--- Begin TASK MATERIAL ---

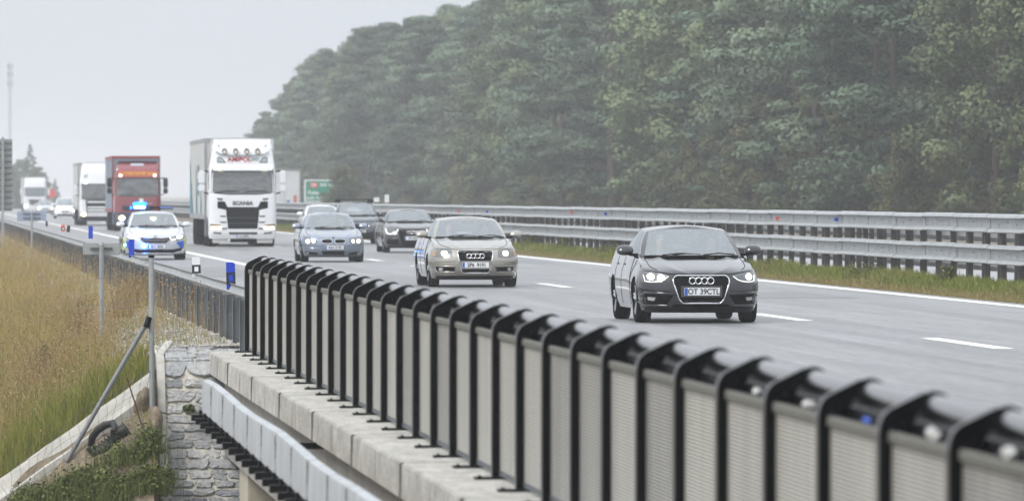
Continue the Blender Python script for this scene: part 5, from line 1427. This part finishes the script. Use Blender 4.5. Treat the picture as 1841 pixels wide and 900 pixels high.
def front_plain(sh, t, keep, lit=M_LIT, dark=False):
    gpoly = rp([(-.34, .66), (.34, .66), (.30, .54), (-.30, .54)], .03, 3)
    keep(decal(sh, gpoly, .006, M_DARK, 'grille', t, .05))
    keep(plate_obj(sh, t, 0, .44, .52, .11, '3AK 5170', sx=.88, yo=.022, size=.105))
    for s_, m in ((1, lambda p: p), (-1, mir)):
        hl = keep(decal(sh, m(rp([(.46, .66), (.64, .70), (.82, .73), (.85, .66), (.68, .57), (.48, .56)], .03, 3)), .006, M_LENS, 'headlight', t, .04))
        decal(sh, m([(.68 + .085 * math.cos(a), .645 + .075 * math.sin(a)) for a in np.linspace(0, 2 * PI, 17)[:-1]]), .02, lit, 'lamp', hl, .012)
    keep(decal(sh, rp([(-.72, .36), (.72, .36), (.66, .22), (-.66, .22)], .03, 3), .005, M_DARK, 'lower_intake', t, .05))

P_A4 = paint('paint_dark_grey', (.012, .0128, .017), .8, .22)
P_A6 = paint('paint_silver_beige', (.31, .292, .255), .88, .27)
P_BMW = paint('paint_ice_blue', (.235, .275, .345), .88, .26)
P_BLK = paint('paint_black', (.010, .011, .014), .2, .25)
P_SUV = paint('paint_slate_blue', (.045, .052, .066), .8, .26)
P_WHT = paint('paint_white', (.74, .75, .77), 0, .35)
P_POL = paint('paint_police_white', (.50, .52, .56), .2, .3)
P_SIL = paint('paint_light_silver', (.50, .53, .57), .5, .35)
mat('police_blue', (.01, .08, .55), .4); mat('police_yellow', (.55, .70, .03), .45)
def wrap(fn, p):
    def f(sh, t, keep): sh.paint = p; fn(sh, t, keep)
    return f
C_A4 = dict(W=1.826, L=4.70, wb=2.81, fo=.86, R=.325, paint=P_A4, zhood=.705, zcowl=.955, zbelt=.97, zdeck=1.04, ycowl=1.25, ytrunk=4.0, front=wrap(front_a4, P_A4), g=G0(zt0=1.385, zt1=1.335), zmir=1.04)
C_A6 = dict(W=1.855, L=4.92, wb=2.84, fo=.95, R=.33, paint=P_A6, zhood=.765, zcowl=1.0, zbelt=1.0, zdeck=1.05, ycowl=1.35, ytrunk=4.15, front=wrap(front_a6, P_A6), g=G0(yA=1.48, yb0=1.12, yt0=2.0, yt1=2.12, zt0=1.405, zt1=1.35, yC=3.95, yr0=4.2, yt2=3.4, yt3=3.6, xA=.75, xt=.60), zmir=1.06)
C_BMW = dict(W=1.817, L=4.53, wb=2.76, fo=.78, R=.32, paint=P_BMW, zhood=.665, zcowl=.935, zbelt=.95, zdeck=1.03, ycowl=1.35, ytrunk=3.95, front=wrap(front_bmw, P_BMW), crease=.026, g=G0(yA=1.55, yb0=1.2, yt0=2.05, yt1=2.15, zt0=1.36, zt1=1.31, yC=3.7, yr0=3.95, yt2=3.2, yt3=3.4, xA=.73, xt=.58), zmir=1.0)
C_A6B = dict(W=1.874, L=4.93, wb=2.91, fo=.92, R=.335, paint=P_BLK, zhood=.77, zcowl=1.0, zbelt=1.0, zdeck=1.06, ycowl=1.35, ytrunk=4.2, front=wrap(front_a6b, P_BLK), g=G0(yA=1.46, yb0=1.1, yt0=2.0, yt1=2.12, zt0=1.405, zt1=1.35, yC=3.95, yr0=4.2, yt2=3.4, yt3=3.6, xA=.77, xt=.60), zmir=1.06)
WAG = dict(yC=4.35, yr0=4.6, yt2=4.0, yt3=4.2)
C_SUV = dict(W=1.89, L=4.65, wb=2.77, fo=.87, R=.36, paint=P_SUV, zhood=.86, zcowl=1.10, zbelt=1.12, zdeck=1.12, ycowl=1.2, ytrunk=4.5, sill=.28, fb=.24, front=wrap(front_suv, P_SUV), cat='car', g=G0(zt0=1.61, zt1=1.55, xA=.78, xt=.64, yC=4.25, yr0=4.5, yt2=3.95, yt3=4.15, yt0=1.85, yt1=1.97, zr=1.58), zmir=1.17)
C_WHT = dict(W=1.80, L=4.4, wb=2.65, fo=.88, R=.32, paint=P_WHT, zhood=.74, zcowl=1.02, zbelt=1.02, zdeck=1.05, ycowl=1.15, ytrunk=4.2, front=wrap(front_plain, P_WHT), g=G0(zt0=1.46, zt1=1.41, yC=3.95, yr0=4.2, yt2=3.6, yt3=3.8), zmir=1.1)
C_POL = dict(W=1.864, L=4.86, wb=2.84, fo=.92, R=.335, paint=P_POL, zhood=.70, zcowl=.955, zbelt=.98, zdeck=1.05, ycowl=1.3, ytrunk=4.5, front=wrap(front_skoda, P_POL), crease=.026, g=G0(yA=1.42, yb0=1.05, yt0=1.98, yt1=2.08, zt0=1.385, zt1=1.335, xA=.75, xt=.60, yC=4.2, yr0=4.5, yt2=4.0, yt3=4.25), zmir=1.02)

a4, _ = car('car', 'dark grey saloon with lit headlights and plate OT 39CTL, nearest car', 1249, 96.3, C_A4)
a6, _ = car('car', 'silver beige saloon with warm lit headlights and plate 2P6 9191', 848, 134.2, C_A6)
bm_, _ = car('car', 'ice blue saloon with two small grilles and round lit headlights', 596.5, 185.5, C_BMW)
ab, _ = car('car', 'black saloon with bright white light strips half hidden behind the silver saloon', 738, 217, C_A6B)
sv, svs = car('car', 'dark slate estate car with a roof rack and unlit headlights', 643, 256, C_SUV)
wc, _ = car('car', 'white car mostly hidden behind the ice blue saloon', 580, 284, C_WHT)
po, pos = car('police_car', 'white police estate with blue flashing lights driving on the hard shoulder', 277.5, 192.4, C_POL)
C_F1 = dict(C_WHT); C_F1['paint'] = P_SIL; C_F1['front'] = wrap(lambda s, t, k: front_plain(s, t, k, M_LITW), P_SIL)
car('car', 'tiny pale car with yellow headlights right of the furthest white lorry', 81, 674, C_F1)
C_F2 = dict(C_SUV); C_F2['paint'] = P_WHT; C_F2['front'] = wrap(lambda s, t, k: front_plain(s, t, k, M_LIT), P_WHT)
car('van', 'far white people carrier with bright headlights left of the second white lorry', 117, 555, dict(C_F2, cat='van', zhood=.9, zcowl=1.15, g=dict(C_SUV['g'], zt0=1.72, zt1=1.66, zr=1.7)))
car('car', 'pale silver car driving away on the far carriageway beside the red lorry', 298, 690, dict(C_F1, front=lambda s, t, k: None))

# roof rack of the dark estate, light bar of the police car
off = -C_SUV['L'] / 2
for y in (2.35, 3.3):
    b = MB(); b.tube([(-.72, y + off, 1.69), (-.6, y + off, 1.735), (.6, y + off, 1.735), (.72, y + off, 1.69)], .022, 8)
    for sx in (-.64, .64): b.box(sx - .10, sx + .06, y - .05 + off, y + .05 + off, 1.60, 1.73)
    b.build('roof_bar', M_PLASTIC, sv, bevel=0)
off = -C_POL['L'] / 2
lb = MB(); lb.box(-.55, .62, 2.55 + off, 2.82 + off, 1.455, 1.478); lb.box(-.1, .62, 2.56 + off, 2.80 + off, 1.49, 1.555)
lbo = lb.build('light_bar', M_PLASTIC, po, bevel=.008)
b = MB(); b.box(.22, .61, 2.54 + off, 2.79 + off, 1.495, 1.55); b.build('unlit_lens', mat('blue_lens', (.12, .2, .42), .2, coat=1), lbo, bevel=.015)
b = MB(); b.box(-.56, -.20, 2.53 + off, 2.83 + off, 1.475, 1.575); b.build('lit_beacon', M_BEACC, lbo, bevel=.03)
b = MB(); b.box(-.58, -.16, 2.6 + off, 2.8 + off, 1.56, 1.68); b.build('beacon_dome', M_BEAC, lbo, bevel=.03)
b = MB(); b.box(-.66, -.60, 2.58 + off, 2.78 + off, 1.47, 1.56); b.build('side_beacon', M_BEAC, lbo, bevel=.01)
for nm, lx, ly, lz, e in (('beacon_light', -.36, 2.45, 1.62, 18), ('beacon_light', -.335, -.12, .42, 10)):
    pl_ = bpy.data.lights.new(nm, 'POINT'); pl_.energy = e; pl_.color = (.03, .2, 1); pl_.shadow_soft_size = .12
    po_l = bpy.data.objects.new(nm, pl_); COL.objects.link(po_l); po_l.parent = po; po_l.location = (lx, ly + off, lz)
text('hood_lettering', 'POMÁHAT A CHRÁNIT', .10, mat('hood_grey', (.42, .44, .47), .5), po, (0, off + .80, .905), (math.radians(14), 0, 0), ext=.004, sx=1.1)

H_BR = mat('hair_brown', (.035, .022, .014), .7); H_GY = mat('hair_grey', (.22, .21, .2), .7)
S_DK = mat('cloth_navy', (.02, .025, .045), .8); S_GY = mat('cloth_grey', (.16, .16, .17), .8); S_WH = mat('cloth_white', (.55, .55, .53), .8); S_YL = mat('cloth_hi_vis', (.55, .6, .08), .7); S_RD = mat('cloth_maroon', (.12, .03, .03), .8)
seat_person(a4, C_A4, True, 'driver of the nearest dark grey saloon, dark top, hands at the wheel', S_DK, H_BR)
seat_person(a4, C_A4, False, 'passenger beside the driver of the nearest dark grey saloon', S_GY, H_GY)
seat_person(a6, C_A6, True, 'driver of the silver beige saloon in a pale top', S_WH, H_BR)
seat_person(a6, C_A6, False, 'passenger in the silver beige saloon in a maroon top', S_RD, H_GY)
seat_person(bm_, C_BMW, True, 'driver of the ice blue saloon behind the wheel', S_GY, H_BR)
seat_person(po, C_POL, True, 'police car driver in a yellow high visibility vest', S_YL, H_BR)
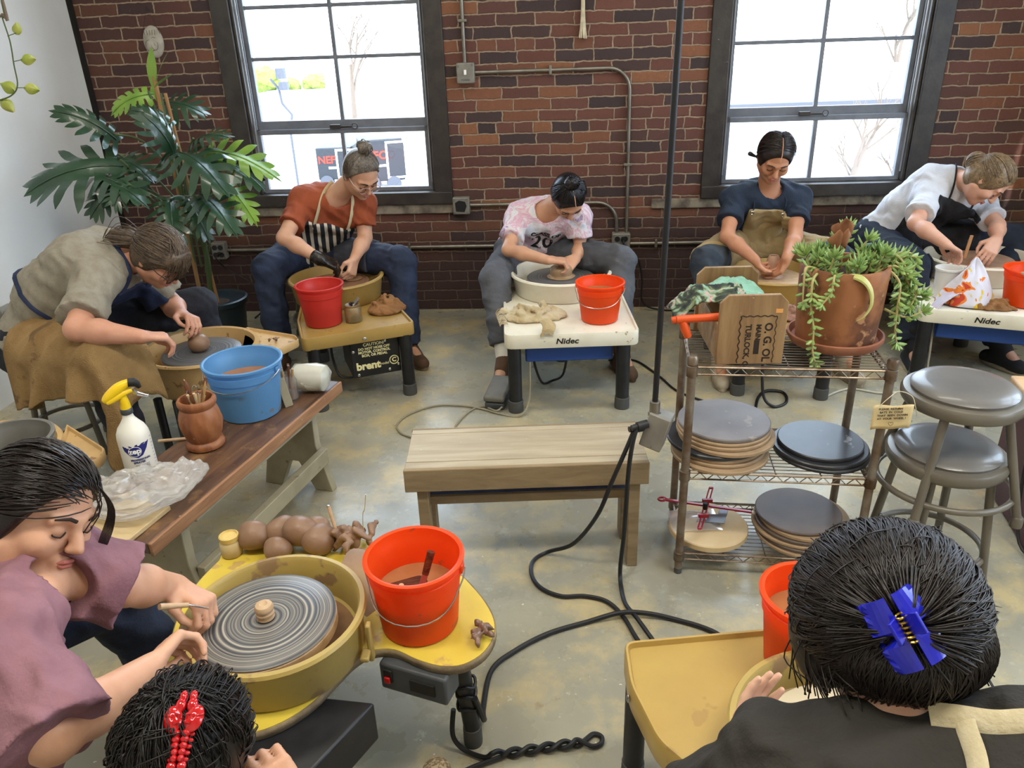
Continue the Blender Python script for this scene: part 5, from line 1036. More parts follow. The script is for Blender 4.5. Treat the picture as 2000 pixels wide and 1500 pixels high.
def st(b):
    rnd = random.Random(31); c = HCN
    strands(b, c, fr, (.104, .112, .102), lambda r: (r.uniform(-1, 1), r.uniform(-.3, .95), r.uniform(-.6, 1)), GA, 1500, t1=.95, rnd=rnd, jit=.12, off=.005, r=.0011, lift=.007, seg=12)
    strands(b, c-fr[0]*.012-fr[1]*.018, fr, (.100, .10, .098), lambda r: (r.uniform(-1, 1), r.uniform(-.8, .2), r.uniform(-.9, -.2)), GA, 600, t1=.9, rnd=rnd, jit=.16, off=.005, r=.0011, seg=12)
    messy(b, c, fr, 260, (.104, .112, .102), 5, GA, .001, .014); messy(b, c, fr, 380, (.103, .111, .101), 6, (1, .25, -.45), .001, .006); messy(b, c, fr, 260, (.103, .111, .101), 7, (-1, .2, -.45), .001, .006)
    strands(b, c-fr[0]*.045-fr[1]*.045, fr, (.093, .062, .062), lambda r: (r.uniform(-1, 1), r.uniform(-.9, .3), r.uniform(-1, -.1)), (GA[0], -.75, .85), 700, t1=.9, rnd=rnd, jit=.15, off=.004, r=.0011, seg=10)
    for i in range(130):
        s = rnd.choice((-1, 1)); x = s*rnd.uniform(.07, .10); y = rnd.uniform(-.04, .06); P = lambda a, bb, d: V(*(c+fr[2]*a+fr[0]*bb+fr[1]*d)); b.tube(spline([P(x*.9, y-.03, .03), P(x*1.04, y, -.02), P(x*1.05+rnd.gauss(0, .006), y+.02, -.06), P(x*rnd.uniform(.92, 1.15), y+rnd.uniform(-.01, .04), -.085-rnd.uniform(0, .03))], 4), .001, 4)
    for i in range(130):
        a = rnd.uniform(0, 6.28); p = c+fr[2]*GN[0]*.108+fr[0]*GN[1]*.116+fr[1]*GN[2]*.106; t1 = nrm(np.cross(fr[2]*GN[0]+fr[0]*GN[1]+fr[1]*GN[2], (0, 0, 1))); t2 = nrm(np.cross(t1, fr[2]*GN[0]+fr[0]*GN[1]+fr[1]*GN[2])); nn = fr[2]*GN[0]+fr[0]*GN[1]+fr[1]*GN[2]; o = t1*math.cos(a)*.03+t2*math.sin(a)*.025
        b.tube(spline([V(*(p+o*.3-nn*.004)), V(*(p+o*.9+nn*rnd.uniform(.006, .016))), V(*(p+o*1.9+nn*.002)), V(*(p+o*rnd.uniform(2.2, 3)-nn*.010))], 5), .0013, 4)
hair_cap(t, J['hd'], fr, hairmat('black_brown_hair', '#0b0909', '#261c18', .4), vox=.005, front=(.085, .05), back=(.02, -.10), extra=ex, strand=st)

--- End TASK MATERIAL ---

▸ YOUR INSTRUCTIONS
Repeat exactly the lines starting at the line with "1500 pixels high." and ending with the final line of the entries. Include nothing else.

▸ RESULT
Continue the Blender Python script for this scene: part 5, from line 1036. More parts follow. The script is for Blender 4.5. Treat the picture as 2000 pixels wide and 1500 pixels high.
def st(b):
    rnd = random.Random(31); c = HCN
    strands(b, c, fr, (.104, .112, .102), lambda r: (r.uniform(-1, 1), r.uniform(-.3, .95), r.uniform(-.6, 1)), GA, 1500, t1=.95, rnd=rnd, jit=.12, off=.005, r=.0011, lift=.007, seg=12)
    strands(b, c-fr[0]*.012-fr[1]*.018, fr, (.100, .10, .098), lambda r: (r.uniform(-1, 1), r.uniform(-.8, .2), r.uniform(-.9, -.2)), GA, 600, t1=.9, rnd=rnd, jit=.16, off=.005, r=.0011, seg=12)
    messy(b, c, fr, 260, (.104, .112, .102), 5, GA, .001, .014); messy(b, c, fr, 380, (.103, .111, .101), 6, (1, .25, -.45), .001, .006); messy(b, c, fr, 260, (.103, .111, .101), 7, (-1, .2, -.45), .001, .006)
    strands(b, c-fr[0]*.045-fr[1]*.045, fr, (.093, .062, .062), lambda r: (r.uniform(-1, 1), r.uniform(-.9, .3), r.uniform(-1, -.1)), (GA[0], -.75, .85), 700, t1=.9, rnd=rnd, jit=.15, off=.004, r=.0011, seg=10)
    for i in range(130):
        s = rnd.choice((-1, 1)); x = s*rnd.uniform(.07, .10); y = rnd.uniform(-.04, .06); P = lambda a, bb, d: V(*(c+fr[2]*a+fr[0]*bb+fr[1]*d)); b.tube(spline([P(x*.9, y-.03, .03), P(x*1.04, y, -.02), P(x*1.05+rnd.gauss(0, .006), y+.02, -.06), P(x*rnd.uniform(.92, 1.15), y+rnd.uniform(-.01, .04), -.085-rnd.uniform(0, .03))], 4), .001, 4)
    for i in range(130):
        a = rnd.uniform(0, 6.28); p = c+fr[2]*GN[0]*.108+fr[0]*GN[1]*.116+fr[1]*GN[2]*.106; t1 = nrm(np.cross(fr[2]*GN[0]+fr[0]*GN[1]+fr[1]*GN[2], (0, 0, 1))); t2 = nrm(np.cross(t1, fr[2]*GN[0]+fr[0]*GN[1]+fr[1]*GN[2])); nn = fr[2]*GN[0]+fr[0]*GN[1]+fr[1]*GN[2]; o = t1*math.cos(a)*.03+t2*math.sin(a)*.025
        b.tube(spline([V(*(p+o*.3-nn*.004)), V(*(p+o*.9+nn*rnd.uniform(.006, .016))), V(*(p+o*1.9+nn*.002)), V(*(p+o*rnd.uniform(2.2, 3)-nn*.010))], 5), .0013, 4)
hair_cap(t, J['hd'], fr, hairmat('black_brown_hair', '#0b0909', '#261c18', .4), vox=.005, front=(.085, .05), back=(.02, -.10), extra=ex, strand=st)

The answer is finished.